Yesterday evening the mood appeared more relaxed than it had in recent days. That may have been because of reports suggesting that talks between the protesters and the government could soon be restarted. One of the Red Shirts' leaders, Nattawut Saikua, spoke to the government's chief negotiator, Korbsak Sabhavasu, for five minutes. Mr Korbsak later told reporters the Red Shirts' leader proposed a ceasefire and that he had responded by saying the army would stop shooting if all protesters pulled back to the core protest site. "If they call their people back ... there will be no single bullet fired by the soldiers," he said.

The fighting on the streets of Bangkok has been bloody and brutal. At least 37 people – almost all of them civilians – have been killed by the army and more than 250 injured since last Thursday.

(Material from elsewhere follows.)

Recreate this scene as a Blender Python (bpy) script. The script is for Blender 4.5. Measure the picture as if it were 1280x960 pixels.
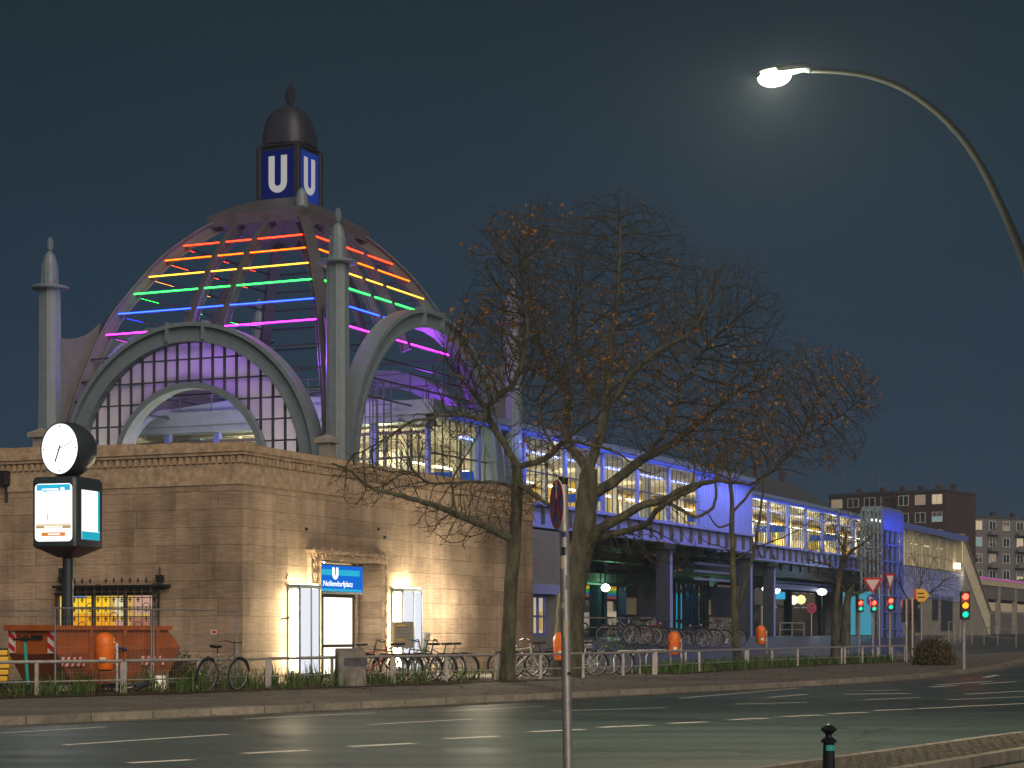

Many of the dead were killed by bullet wounds to the head, bolstering the claims of protesters that army snipers have been operating a shoot-to-kill policy.

Large parts of the city have been turned into no-go areas as troops seek to encircle the protesters, who are seeking to force the resignation of prime minister Abhisit Vejjajiva and the holding of new elections. Many of the protesters are supporters of the former prime minister Thaksin Shinawatra, who was forced from office by a military coup in 2006.

Earlier, the prime minister's chief spokesman told The Independent that the crisis in Bangkok had social causes. In an interview at the headquarters of the 11th Infantry Regiment, where Mr Abhisit has been holed up for almost two months, Panitan Wattanayagorn, said: "The protests are based on political problems that have existed for years. There are political problems and issues such as poverty. On the other hand, the problems are being exacerbated by extremist elements."

A semi-divine monarch

*For a man whose canny political manoeuvring has taken the monarchy from irrelevance to one of Thailand's most powerful institutions, King Bhumibol Adulyadej has been remarkably silent on the latest violent upheavals.

The world's longest-reigning monarch, who came to the throne in 1946 after the mysterious shooting of his brother, is ill and has barely spoken about the current demonstrations. However, he has previously intervened in disputes. On this day 18 years ago, Thailand's premier ordered troops to fire on demonstrators opposed to his rule, killing scores.

Two days later, television pictures showed the King reprimanding the premier and the protest leader, and within hours the crisis was over. Thai watchers suggest the King has rebuilt the state around his throne. He has overseen 16 constitutions and 24 prime ministers while remaining revered as a demigod by many Thais. He is an accomplished sailor and keen photographer.

But the impending succession will be a defining moment. Rumours of the King's death spooked the markets last year. Crown Prince Vajiralongkorn, seen as an ally of former prime minister Thaksin Shinawatra, is unpopular. Many see the current disturbances as part of pre-succession jockeying for position.